## Given records
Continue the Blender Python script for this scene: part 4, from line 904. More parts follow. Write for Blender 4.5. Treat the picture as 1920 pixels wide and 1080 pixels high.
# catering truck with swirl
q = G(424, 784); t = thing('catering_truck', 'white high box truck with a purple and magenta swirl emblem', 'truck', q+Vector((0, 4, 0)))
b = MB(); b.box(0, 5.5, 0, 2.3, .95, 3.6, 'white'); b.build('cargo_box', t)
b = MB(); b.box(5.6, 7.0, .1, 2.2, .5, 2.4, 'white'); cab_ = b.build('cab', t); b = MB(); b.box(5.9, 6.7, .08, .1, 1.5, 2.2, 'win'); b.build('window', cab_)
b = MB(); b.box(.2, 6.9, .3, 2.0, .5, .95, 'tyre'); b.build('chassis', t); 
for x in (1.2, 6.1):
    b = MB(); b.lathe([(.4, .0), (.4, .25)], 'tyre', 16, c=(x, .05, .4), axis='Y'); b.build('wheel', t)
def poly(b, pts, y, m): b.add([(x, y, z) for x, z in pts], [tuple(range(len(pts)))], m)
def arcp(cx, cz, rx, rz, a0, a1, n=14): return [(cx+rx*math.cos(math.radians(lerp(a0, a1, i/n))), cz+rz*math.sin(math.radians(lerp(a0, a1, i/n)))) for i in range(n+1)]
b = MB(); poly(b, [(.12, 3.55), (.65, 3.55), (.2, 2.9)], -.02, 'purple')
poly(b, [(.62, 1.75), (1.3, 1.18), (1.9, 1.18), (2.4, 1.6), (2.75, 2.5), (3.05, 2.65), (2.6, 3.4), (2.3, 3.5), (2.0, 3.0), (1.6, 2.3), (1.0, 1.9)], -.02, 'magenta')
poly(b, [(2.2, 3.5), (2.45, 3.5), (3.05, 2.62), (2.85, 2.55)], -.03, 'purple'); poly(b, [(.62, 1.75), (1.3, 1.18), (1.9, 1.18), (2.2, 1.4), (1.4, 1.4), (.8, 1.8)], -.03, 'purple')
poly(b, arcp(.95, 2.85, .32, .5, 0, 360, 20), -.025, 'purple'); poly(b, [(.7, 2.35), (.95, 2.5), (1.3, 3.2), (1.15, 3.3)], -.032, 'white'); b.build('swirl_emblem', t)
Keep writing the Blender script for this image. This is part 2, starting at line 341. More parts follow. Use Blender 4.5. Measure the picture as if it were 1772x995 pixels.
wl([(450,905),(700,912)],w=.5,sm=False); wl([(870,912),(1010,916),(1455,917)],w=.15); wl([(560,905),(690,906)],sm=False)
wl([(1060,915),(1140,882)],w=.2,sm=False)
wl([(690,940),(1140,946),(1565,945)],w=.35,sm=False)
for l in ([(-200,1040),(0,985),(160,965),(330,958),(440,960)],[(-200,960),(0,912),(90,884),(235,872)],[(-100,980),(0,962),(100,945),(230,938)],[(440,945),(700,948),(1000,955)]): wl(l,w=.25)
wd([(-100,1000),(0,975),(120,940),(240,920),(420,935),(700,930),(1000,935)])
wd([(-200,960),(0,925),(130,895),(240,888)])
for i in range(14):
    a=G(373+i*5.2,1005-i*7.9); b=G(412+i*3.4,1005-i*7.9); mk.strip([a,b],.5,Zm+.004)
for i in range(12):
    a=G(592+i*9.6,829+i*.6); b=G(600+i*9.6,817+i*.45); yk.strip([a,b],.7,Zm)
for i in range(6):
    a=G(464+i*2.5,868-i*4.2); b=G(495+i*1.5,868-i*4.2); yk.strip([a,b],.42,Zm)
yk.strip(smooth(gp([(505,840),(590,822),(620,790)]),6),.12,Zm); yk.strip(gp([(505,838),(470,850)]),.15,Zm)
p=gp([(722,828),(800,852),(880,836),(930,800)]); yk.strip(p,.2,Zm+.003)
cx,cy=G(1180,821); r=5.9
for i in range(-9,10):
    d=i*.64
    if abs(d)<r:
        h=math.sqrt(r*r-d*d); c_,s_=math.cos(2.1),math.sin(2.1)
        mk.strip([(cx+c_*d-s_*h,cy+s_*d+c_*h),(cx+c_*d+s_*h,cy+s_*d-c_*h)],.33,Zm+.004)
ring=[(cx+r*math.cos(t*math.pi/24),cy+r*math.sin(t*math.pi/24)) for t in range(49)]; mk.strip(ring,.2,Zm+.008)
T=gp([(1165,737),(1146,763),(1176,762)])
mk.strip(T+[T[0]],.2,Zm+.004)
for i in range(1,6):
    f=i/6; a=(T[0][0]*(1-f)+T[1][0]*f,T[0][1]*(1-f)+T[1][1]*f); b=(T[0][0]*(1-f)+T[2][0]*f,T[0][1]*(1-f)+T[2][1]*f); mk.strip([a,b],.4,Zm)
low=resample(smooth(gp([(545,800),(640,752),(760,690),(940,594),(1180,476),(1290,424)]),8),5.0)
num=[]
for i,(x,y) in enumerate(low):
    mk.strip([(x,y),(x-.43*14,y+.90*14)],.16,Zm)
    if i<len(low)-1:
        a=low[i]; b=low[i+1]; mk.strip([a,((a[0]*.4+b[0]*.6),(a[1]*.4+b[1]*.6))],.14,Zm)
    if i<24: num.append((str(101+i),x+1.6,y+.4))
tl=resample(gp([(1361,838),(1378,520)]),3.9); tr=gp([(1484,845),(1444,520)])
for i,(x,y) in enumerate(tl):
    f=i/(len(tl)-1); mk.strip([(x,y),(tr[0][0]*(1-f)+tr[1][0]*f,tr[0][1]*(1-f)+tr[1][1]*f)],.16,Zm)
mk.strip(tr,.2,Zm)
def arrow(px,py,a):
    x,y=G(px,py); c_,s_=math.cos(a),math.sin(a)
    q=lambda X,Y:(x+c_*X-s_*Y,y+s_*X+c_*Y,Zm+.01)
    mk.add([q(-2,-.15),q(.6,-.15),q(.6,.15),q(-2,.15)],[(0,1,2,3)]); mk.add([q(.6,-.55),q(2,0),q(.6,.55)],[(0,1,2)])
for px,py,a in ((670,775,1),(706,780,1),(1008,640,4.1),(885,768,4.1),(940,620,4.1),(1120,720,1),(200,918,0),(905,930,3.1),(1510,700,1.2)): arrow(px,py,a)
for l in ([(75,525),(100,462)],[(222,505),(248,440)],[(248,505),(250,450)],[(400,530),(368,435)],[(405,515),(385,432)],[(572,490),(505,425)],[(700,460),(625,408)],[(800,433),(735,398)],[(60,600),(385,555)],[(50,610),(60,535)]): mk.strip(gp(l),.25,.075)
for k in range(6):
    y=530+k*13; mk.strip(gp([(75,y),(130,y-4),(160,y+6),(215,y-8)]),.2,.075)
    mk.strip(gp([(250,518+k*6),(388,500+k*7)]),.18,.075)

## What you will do
Output all records verbatim.

## The completed task
Continue the Blender Python script for this scene: part 4, from line 904. More parts follow. Write for Blender 4.5. Treat the picture as 1920 pixels wide and 1080 pixels high.
# catering truck with swirl
q = G(424, 784); t = thing('catering_truck', 'white high box truck with a purple and magenta swirl emblem', 'truck', q+Vector((0, 4, 0)))
b = MB(); b.box(0, 5.5, 0, 2.3, .95, 3.6, 'white'); b.build('cargo_box', t)
b = MB(); b.box(5.6, 7.0, .1, 2.2, .5, 2.4, 'white'); cab_ = b.build('cab', t); b = MB(); b.box(5.9, 6.7, .08, .1, 1.5, 2.2, 'win'); b.build('window', cab_)
b = MB(); b.box(.2, 6.9, .3, 2.0, .5, .95, 'tyre'); b.build('chassis', t); 
for x in (1.2, 6.1):
    b = MB(); b.lathe([(.4, .0), (.4, .25)], 'tyre', 16, c=(x, .05, .4), axis='Y'); b.build('wheel', t)
def poly(b, pts, y, m): b.add([(x, y, z) for x, z in pts], [tuple(range(len(pts)))], m)
def arcp(cx, cz, rx, rz, a0, a1, n=14): return [(cx+rx*math.cos(math.radians(lerp(a0, a1, i/n))), cz+rz*math.sin(math.radians(lerp(a0, a1, i/n)))) for i in range(n+1)]
b = MB(); poly(b, [(.12, 3.55), (.65, 3.55), (.2, 2.9)], -.02, 'purple')
poly(b, [(.62, 1.75), (1.3, 1.18), (1.9, 1.18), (2.4, 1.6), (2.75, 2.5), (3.05, 2.65), (2.6, 3.4), (2.3, 3.5), (2.0, 3.0), (1.6, 2.3), (1.0, 1.9)], -.02, 'magenta')
poly(b, [(2.2, 3.5), (2.45, 3.5), (3.05, 2.62), (2.85, 2.55)], -.03, 'purple'); poly(b, [(.62, 1.75), (1.3, 1.18), (1.9, 1.18), (2.2, 1.4), (1.4, 1.4), (.8, 1.8)], -.03, 'purple')
poly(b, arcp(.95, 2.85, .32, .5, 0, 360, 20), -.025, 'purple'); poly(b, [(.7, 2.35), (.95, 2.5), (1.3, 3.2), (1.15, 3.3)], -.032, 'white'); b.build('swirl_emblem', t)
Keep writing the Blender script for this image. This is part 2, starting at line 341. More parts follow. Use Blender 4.5. Measure the picture as if it were 1772x995 pixels.
wl([(450,905),(700,912)],w=.5,sm=False); wl([(870,912),(1010,916),(1455,917)],w=.15); wl([(560,905),(690,906)],sm=False)
wl([(1060,915),(1140,882)],w=.2,sm=False)
wl([(690,940),(1140,946),(1565,945)],w=.35,sm=False)
for l in ([(-200,1040),(0,985),(160,965),(330,958),(440,960)],[(-200,960),(0,912),(90,884),(235,872)],[(-100,980),(0,962),(100,945),(230,938)],[(440,945),(700,948),(1000,955)]): wl(l,w=.25)
wd([(-100,1000),(0,975),(120,940),(240,920),(420,935),(700,930),(1000,935)])
wd([(-200,960),(0,925),(130,895),(240,888)])
for i in range(14):
    a=G(373+i*5.2,1005-i*7.9); b=G(412+i*3.4,1005-i*7.9); mk.strip([a,b],.5,Zm+.004)
for i in range(12):
    a=G(592+i*9.6,829+i*.6); b=G(600+i*9.6,817+i*.45); yk.strip([a,b],.7,Zm)
for i in range(6):
    a=G(464+i*2.5,868-i*4.2); b=G(495+i*1.5,868-i*4.2); yk.strip([a,b],.42,Zm)
yk.strip(smooth(gp([(505,840),(590,822),(620,790)]),6),.12,Zm); yk.strip(gp([(505,838),(470,850)]),.15,Zm)
p=gp([(722,828),(800,852),(880,836),(930,800)]); yk.strip(p,.2,Zm+.003)
cx,cy=G(1180,821); r=5.9
for i in range(-9,10):
    d=i*.64
    if abs(d)<r:
        h=math.sqrt(r*r-d*d); c_,s_=math.cos(2.1),math.sin(2.1)
        mk.strip([(cx+c_*d-s_*h,cy+s_*d+c_*h),(cx+c_*d+s_*h,cy+s_*d-c_*h)],.33,Zm+.004)
ring=[(cx+r*math.cos(t*math.pi/24),cy+r*math.sin(t*math.pi/24)) for t in range(49)]; mk.strip(ring,.2,Zm+.008)
T=gp([(1165,737),(1146,763),(1176,762)])
mk.strip(T+[T[0]],.2,Zm+.004)
for i in range(1,6):
    f=i/6; a=(T[0][0]*(1-f)+T[1][0]*f,T[0][1]*(1-f)+T[1][1]*f); b=(T[0][0]*(1-f)+T[2][0]*f,T[0][1]*(1-f)+T[2][1]*f); mk.strip([a,b],.4,Zm)
low=resample(smooth(gp([(545,800),(640,752),(760,690),(940,594),(1180,476),(1290,424)]),8),5.0)
num=[]
for i,(x,y) in enumerate(low):
    mk.strip([(x,y),(x-.43*14,y+.90*14)],.16,Zm)
    if i<len(low)-1:
        a=low[i]; b=low[i+1]; mk.strip([a,((a[0]*.4+b[0]*.6),(a[1]*.4+b[1]*.6))],.14,Zm)
    if i<24: num.append((str(101+i),x+1.6,y+.4))
tl=resample(gp([(1361,838),(1378,520)]),3.9); tr=gp([(1484,845),(1444,520)])
for i,(x,y) in enumerate(tl):
    f=i/(len(tl)-1); mk.strip([(x,y),(tr[0][0]*(1-f)+tr[1][0]*f,tr[0][1]*(1-f)+tr[1][1]*f)],.16,Zm)
mk.strip(tr,.2,Zm)
def arrow(px,py,a):
    x,y=G(px,py); c_,s_=math.cos(a),math.sin(a)
    q=lambda X,Y:(x+c_*X-s_*Y,y+s_*X+c_*Y,Zm+.01)
    mk.add([q(-2,-.15),q(.6,-.15),q(.6,.15),q(-2,.15)],[(0,1,2,3)]); mk.add([q(.6,-.55),q(2,0),q(.6,.55)],[(0,1,2)])
for px,py,a in ((670,775,1),(706,780,1),(1008,640,4.1),(885,768,4.1),(940,620,4.1),(1120,720,1),(200,918,0),(905,930,3.1),(1510,700,1.2)): arrow(px,py,a)
for l in ([(75,525),(100,462)],[(222,505),(248,440)],[(248,505),(250,450)],[(400,530),(368,435)],[(405,515),(385,432)],[(572,490),(505,425)],[(700,460),(625,408)],[(800,433),(735,398)],[(60,600),(385,555)],[(50,610),(60,535)]): mk.strip(gp(l),.25,.075)
for k in range(6):
    y=530+k*13; mk.strip(gp([(75,y),(130,y-4),(160,y+6),(215,y-8)]),.2,.075)
    mk.strip(gp([(250,518+k*6),(388,500+k*7)]),.18,.075)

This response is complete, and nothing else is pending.